### WHAT IS BEING ASKED
Check each line of the listing below for the string "pixels", and copy the ones that have it.

### INFORMATION PROVIDED
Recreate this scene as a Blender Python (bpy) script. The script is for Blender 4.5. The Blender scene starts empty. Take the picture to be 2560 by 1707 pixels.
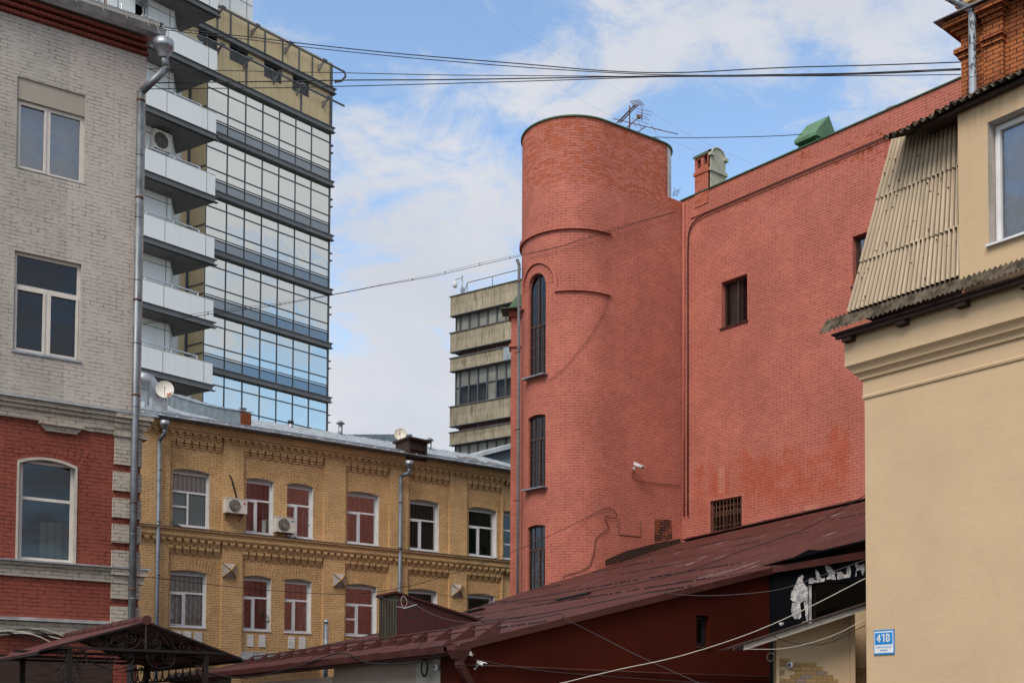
import bpy, math, random
from mathutils import Vector, Matrix
random.seed(7)
C = bpy.context.scene
# ------------------------------------------------------------------ camera
FPX, PITCH, ROLL = 3000.0, math.radians(2.33), math.radians(.267)
CY0 = 1679.93                       # principal point row in photo pixels (2560 x 1707)
EYE = Vector((0, 0, 1.7))
def cam2world(v):
    x, y, z = v
    cr, sr, cp, sp = math.cos(ROLL), math.sin(ROLL), math.cos(PITCH), math.sin(PITCH)
    x, y = cr*x - sr*y, sr*x + cr*y
    return Vector((x, cp*z - sp*y, sp*z + cp*y))
cam = bpy.data.cameras.new('camera'); camo = bpy.data.objects.new('camera', cam); C.collection.objects.link(camo)
rx, ry, rz = cam2world((1,0,0)), cam2world((0,1,0)), -cam2world((0,0,1))
camo.matrix_world = Matrix(((rx.x,ry.x,rz.x,0),(rx.y,ry.y,rz.y,0),(rx.z,ry.z,rz.z,1.7),(0,0,0,1)))
cam.sensor_fit = 'HORIZONTAL'; cam.sensor_width = 36; cam.lens = 36*FPX/2560
cam.shift_y = (CY0 - 853.5)/2560; cam.clip_end = 2000; cam.clip_start = .1
C.camera = camo
# ------------------------------------------------------------------ world and sun
SUN_EL, SUN_AZ = math.radians(48), math.radians(206)   # azimuth clockwise from +Y: the sun stands behind the camera, to the left
w = bpy.data.worlds.new('World'); C.world = w; w.use_nodes = True
nt = w.node_tree; nt.nodes.clear()
def nd(t, **k):
    n = nt.nodes.new(t)
    for a, b in k.items(): setattr(n, a, b)
    return n
def lk(a, b): nt.links.new(a, b)
def mth(op, a, b=None, c=None, clamp=False):
    n = nt.nodes.new('ShaderNodeMath'); n.operation = op; n.use_clamp = clamp
    for i, v in enumerate((a, b, c)):
        if v is None: continue
        if isinstance(v, (int, float)): n.inputs[i].default_value = v
        else: nt.links.new(v, n.inputs[i])
    return n.outputs[0]
sky = nd('ShaderNodeTexSky', sky_type='NISHITA', sun_disc=False)
sky.sun_elevation = SUN_EL; sky.sun_rotation = SUN_AZ; sky.air_density = 1.0; sky.dust_density = .6; sky.ozone_density = 1.6
tc = nd('ShaderNodeTexCoord'); sep = nd('ShaderNodeSeparateXYZ'); lk(tc.outputs['Generated'], sep.inputs[0])
zz = mth('MAXIMUM', sep.outputs[2], .0)
den = mth('ADD', zz, .22)
cx = mth('DIVIDE', sep.outputs[0], den); cy = mth('DIVIDE', sep.outputs[1], den)
cmb = nd('ShaderNodeCombineXYZ'); lk(cx, cmb.inputs[0]); lk(cy, cmb.inputs[1])
def noise(vec, scale, detail, rough, lac=2.0, dist=0, off=(0,0,0)):
    mp = nd('ShaderNodeMapping'); mp.inputs['Location'].default_value = off; lk(vec, mp.inputs[0])
    n = nd('ShaderNodeTexNoise'); n.inputs['Scale'].default_value = scale; n.inputs['Detail'].default_value = detail
    n.inputs['Roughness'].default_value = rough; n.inputs['Lacunarity'].default_value = lac; n.inputs['Distortion'].default_value = dist
    lk(mp.outputs[0], n.inputs[0]); return n.outputs['Fac']
n1 = noise(cmb.outputs[0], 1.9, 10, .60, dist=.5, off=(1.3,.4,0))
n2 = noise(cmb.outputs[0], 9.0, 8, .62, dist=.5, off=(5,2,0))
def blob(x, y, r, soft=None):
    """1 inside a cone of sky of angular radius r around the direction of photo point (x, y)"""
    d = cam2world(((x-1280)/FPX, -(y-CY0)/FPX, 1)).normalized() if not isinstance(x, Vector) else x
    dp = nd('ShaderNodeVectorMath', operation='DOT_PRODUCT'); lk(tc.outputs['Generated'], dp.inputs[0]); dp.inputs[1].default_value = d
    a = mth('ARCCOSINE', mth('MINIMUM', dp.outputs['Value'], .99999))
    mr = nd('ShaderNodeMapRange', interpolation_type='SMOOTHSTEP'); lk(a, mr.inputs[0])
    mr.inputs[1].default_value = 0; mr.inputs[2].default_value = r; mr.inputs[3].default_value = 1; mr.inputs[4].default_value = 0
    return mr.outputs[0]
nn_ = mth('ADD', mth('MULTIPLY', n1, .50), mth('MULTIPLY', n2, .50))
cov = mth('ADD', mth('MULTIPLY', mth('SUBTRACT', nn_, .5), 4.4), .68)
for (x, y, r, k) in ((760,-60,.20,-.62),(1080,30,.17,-.42),(1760,330,.075,-.55),(1960,300,.085,-.42),(1650,330,.06,-.30),(2080,200,.06,-.30),(900,60,.10,-.2),
                     (1130,400,.17,.30),(960,300,.15,.30),(980,720,.20,.20),(1900,50,.13,.26),(2260,70,.13,.26),(1500,170,.08,.26),(1020,1050,.14,.25)):
    cov = mth('ADD', cov, mth('MULTIPLY', blob(x, y, r), k))
# low in the east the sky is clear, higher up it is cloud: what the glass tower mirrors
east = blob(Vector((math.sin(math.radians(95))*math.cos(.13), math.cos(math.radians(95))*math.cos(.13), math.sin(.13))).normalized(), 0, .36)
cov = mth('ADD', cov, mth('MULTIPLY', east, -.85))
easthi = blob(Vector((math.sin(math.radians(92))*math.cos(.55), math.cos(math.radians(92))*math.cos(.55), math.sin(.55))).normalized(), 0, .5)
cov = mth('ADD', cov, mth('MULTIPLY', easthi, .45))
mask = nd('ShaderNodeMapRange', interpolation_type='SMOOTHSTEP'); lk(cov, mask.inputs[0])
mask.inputs[1].default_value = .22; mask.inputs[2].default_value = .92
n3 = noise(cmb.outputs[0], 3.2, 7, .6, off=(9,7,0))
shade = nd('ShaderNodeMapRange'); lk(n3, shade.inputs[0]); shade.inputs[1].default_value = .3; shade.inputs[2].default_value = .7
cc = nd('ShaderNodeMix', data_type='RGBA'); lk(shade.outputs[0], cc.inputs['Factor'])
cc.inputs['A'].default_value = (4.2, 4.42, 4.9, 1); cc.inputs['B'].default_value = (5.0, 5.15, 5.55, 1)
skc = nd('ShaderNodeMix', data_type='RGBA', blend_type='MULTIPLY'); skc.inputs['Factor'].default_value = 1
lk(sky.outputs[0], skc.inputs['A']); skc.inputs['B'].default_value = (1.80, 1.80, 1.72, 1)
mx = nd('ShaderNodeMix', data_type='RGBA'); lk(mask.outputs[0], mx.inputs['Factor']); lk(skc.outputs['Result'], mx.inputs['A']); lk(cc.outputs['Result'], mx.inputs['B'])
bg = nd('ShaderNodeBackground'); bg.inputs['Strength'].default_value = .10; lk(mx.outputs['Result'], bg.inputs[0])
wo = nd('ShaderNodeOutputWorld'); lk(bg.outputs[0], wo.inputs[0])
sl = bpy.data.lights.new('sun', 'SUN'); sl.energy = 2.2; sl.angle = math.radians(32); sl.color = (1, .93, .82)
so = bpy.data.objects.new('sun', sl); C.collection.objects.link(so)
sd = Vector((math.sin(SUN_AZ)*math.cos(SUN_EL), math.cos(SUN_AZ)*math.cos(SUN_EL), math.sin(SUN_EL)))
so.rotation_euler = sd.to_track_quat('Z', 'Y').to_euler(); so.location = (-30, -20, 60)
C.view_settings.view_transform = 'Standard'; C.view_settings.look = 'None'; C.view_settings.gamma = 1
C.view_settings.exposure = 0.55
C.cycles.max_bounces = 6; C.cycles.diffuse_bounces = 3; C.cycles.transparent_max_bounces = 8
# ------------------------------------------------------------------ points, planes
def ray(x, y):
    v = cam2world(((x-1280)/FPX, -(y-CY0)/FPX, 1)); return v/v.y
def at_depth(x, y, Y): return EYE + ray(x, y)*Y
def project(P):
    v = P - EYE; x, y, z = v.dot(rx), v.dot(ry), -v.dot(rz)
    return 1280 + FPX*x/z, CY0 - FPX*y/z
Z = Vector((0,0,1))
class Wall:
    """a vertical wall plane: s runs along it (to the right as seen from the yard), z is height, off is towards the yard"""
    def __init__(self, O, az=None, d=None):
        self.O = Vector((O[0], O[1], 0))
        if d is None:
            a = math.radians(az); d = Vector((math.sin(a), math.cos(a), 0))
            if az < 0: d = -d
        self.d = d; self.n = Vector((d.y, -d.x, 0))
    def pt(self, s, z, off=0): return self.O + self.d*s + self.n*off + Z*z
    def tan(self, s): return self.d
    def px(self, x, y, off=0):
        r = ray(x, y); o = self.O + self.n*off - EYE
        P = EYE + r*(o.dot(self.n)/r.dot(self.n))
        return (P - self.O).dot(self.d), P.z
    def s(self, x, y=1000, off=0): return self.px(x, y, off)[0]
    def z(self, x, y, off=0): return self.px(x, y, off)[1]
    def breaks(self, a, b): return []
class Curved(Wall):
    """flat wall for s >= 0 whose left end rolls round a half circle of radius r (s < 0)"""
    def __init__(self, T, az, r):
        Wall.__init__(self, T, az); self.r = r; self.c = self.O - self.n*r
    def pt(self, s, z, off=0):
        if s >= 0: return self.O + self.d*s + self.n*off + Z*z
        f = -s/self.r
        if f <= math.pi:
            v = self.n*math.cos(f) - self.d*math.sin(f); return self.c + v*(self.r+off) + Z*z
        return self.c - self.n*(self.r+off) + self.d*(-s - math.pi*self.r) + Z*z
    def tan(self, s):
        if s >= 0: return self.d
        f = -s/self.r; return self.d*math.cos(f) + self.n*math.sin(f)
    def px(self, x, y, off=0):
        best = None; N = 900; lo = -self.r*2.2
        for i in range(N+1):
            s = lo + (4.2-lo)*i/N; P = self.pt(s, 0, off); r_ = ray(x, y); zz_ = EYE.z + r_.z*P.y
            P.z = zz_; e = abs(project(P)[0]-x)
            tn = self.tan(s); nn = Vector((tn.y, -tn.x, 0))
            if nn.dot(EYE-P) < 0: continue
            if best is None or e < best[0]: best = (e, s, zz_)
        return best[1], best[2]
    def breaks(self, a, b):
        lo, hi = min(a, b), min(max(a, b), 0); out = []
        n = 44; st = math.pi*self.r/n
        k = 0
        while -k*st > lo - 1e-6:
            if lo < -k*st < hi + 1e-9: out.append(-k*st)
            k += 1
        return out
    def flat(self, s, off=0):
        t = self.tan(s); P = self.pt(s, 0, off); w_ = Wall((P.x, P.y), d=t); return w_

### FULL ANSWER
Recreate this scene as a Blender Python (bpy) script. The script is for Blender 4.5. The Blender scene starts empty. Take the picture to be 2560 by 1707 pixels.
CY0 = 1679.93                       # principal point row in photo pixels (2560 x 1707)